From Influencer Briefs to Creator Control
Creator partnerships in beauty now describe collaborations where influencers not only endorse products but also steer creative direction, shape brand experiences, and guide how communities participate with a brand across platforms and in real life. Instead of handing over rigid briefs and approving every talking point, luxury and established beauty brands are inviting influential creators to decide the format, tone, and even physical setting of campaigns. This shift is visible in the rise of creator-led events and series that feel more like community hangouts than brand advertisements. For beauty labels, the appeal is clear: creators understand social-first culture and can spark conversations that brands struggle to start on their own. For creators, deeper control means their voice stays intact, making sponsored moments look and feel like an organic extension of their channels rather than a paid interruption.
Lyas and the New Face of Creator Partnerships in Beauty
Few examples capture this power shift as clearly as Lyas, the Paris-based fashion commentator behind La Watch Party. These live events stream runway shows to in-person audiences, turning what used to be closed industry moments into public watch parties where thousands gather to react, debate and discover together. Beauty and fashion brands, including Chanel and MAC Cosmetics, now connect with Lyas for access to this engaged community rather than for a conventional sponsored post. According to The Business of Fashion, Lyas insists that even when a brand sponsors La Watch Party, every opinion must remain freely shared, making the space feel like a genuine community, not a controlled press event. For beauty labels, creator partnerships beauty initiatives like this offer something media spend cannot buy: credibility built on the creator’s terms, where the brand appears as a welcomed guest inside a fan-driven ecosystem.

Why Influencer Brand Control is Becoming an Advantage
Granting influencer brand control can seem risky to companies used to polished, top-down messaging. Yet on social-first platforms, over-controlled content tends to be ignored. Creators such as Lyas build followings because they do not sound like brand spokespeople; their value lies in honest commentary and the communities that gather around it. When brands step back from the microphone, they gain access to that trust. Lyas’ La Watch Party shows how this looks in practice: audiences engage in uncensored discussions, even when sponsors support the event. That freedom is exactly what makes the environment attractive to fans—and therefore valuable to brands seeking relevance. Instead of campaign slogans, beauty labels gain memes, reaction videos and user conversations that feel self-generated. The line between brand and creator identity blurs, with the creator’s style and values becoming a core part of beauty brand strategy on TikTok and beyond.

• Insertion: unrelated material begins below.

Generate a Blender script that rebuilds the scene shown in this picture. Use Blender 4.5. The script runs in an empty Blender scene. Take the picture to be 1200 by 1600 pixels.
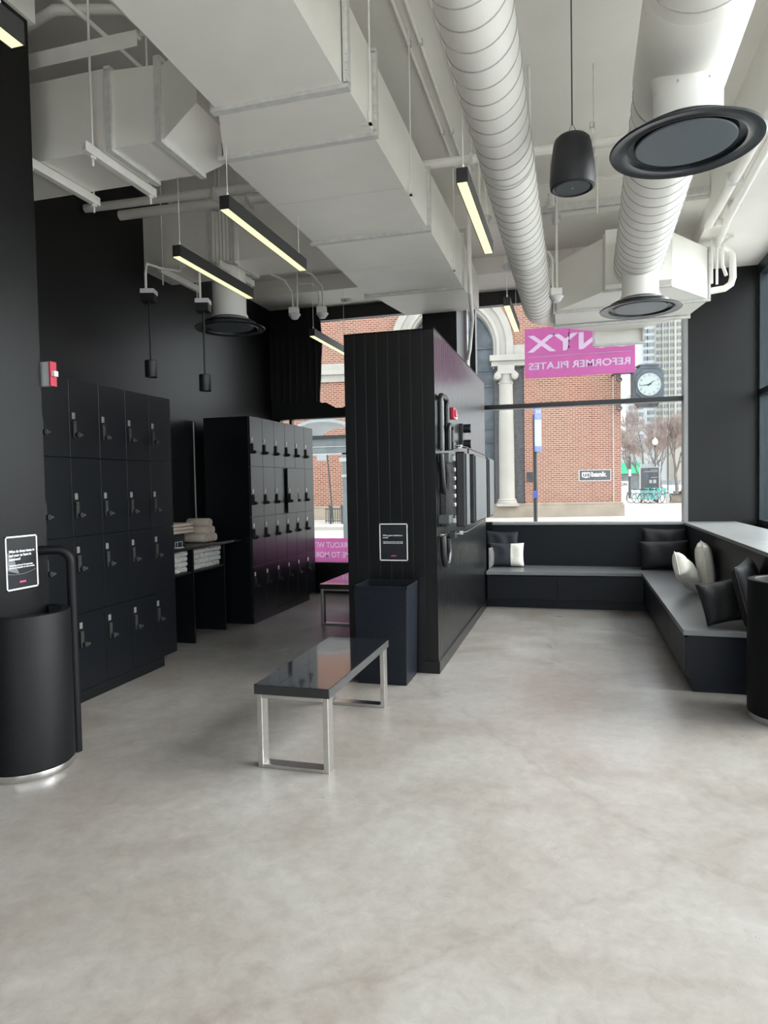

The Measurement Gap: Creator Commerce Beyond Platform Dashboards
While the creative shift accelerates, measurement frameworks lag behind. Most beauty brands still judge creator partnerships by in-platform sales or cost-per-acquisition metrics lifted from performance media. Ashley Banks of Iced Media describes how this view distorts reality, especially on TikTok Shop. Iced Media’s data shows that for every USD 100 in direct TikTok Shop gross merchandise value, an additional USD 10 to USD 30 typically appears on brands’ DTC sites and USD 50 to USD 100 on Amazon, creating roughly a USD 120 halo that never shows up on TikTok dashboards. In one Topicals campaign, what looked like a 2.2 in-platform ROAS was closer to a seven when off-platform revenue was counted. Creator commerce measurement that stops at a single platform misses where growth “actually lives”: search spikes, retail sell-through and subscription renewals long after a creator’s content goes live.
Toward Co-Creation Models and New Beauty Brand Strategy
Taken together, creator control and new measurement needs point toward a deeper structural change in beauty brand strategy. Instead of transactional influencer deals tied to one-off discount codes, brands are moving to co-creation: creator-led event series, ongoing content formats and community hubs where commerce emerges as a byproduct of culture. For this to work, marketers must expand how they value success, tracking demand creation across Amazon searches, Google trends and in-store movement alongside platform numbers. They also need to accept that community cannot be controlled; it can only be supported. Beauty brands that treat creators like creative directors rather than media inventory gain access to richer signals: how fans talk, what they care about and where they buy. In the social-first era, trust is built less through perfect campaigns and more through the messy, participatory spaces that creators are now being empowered to run.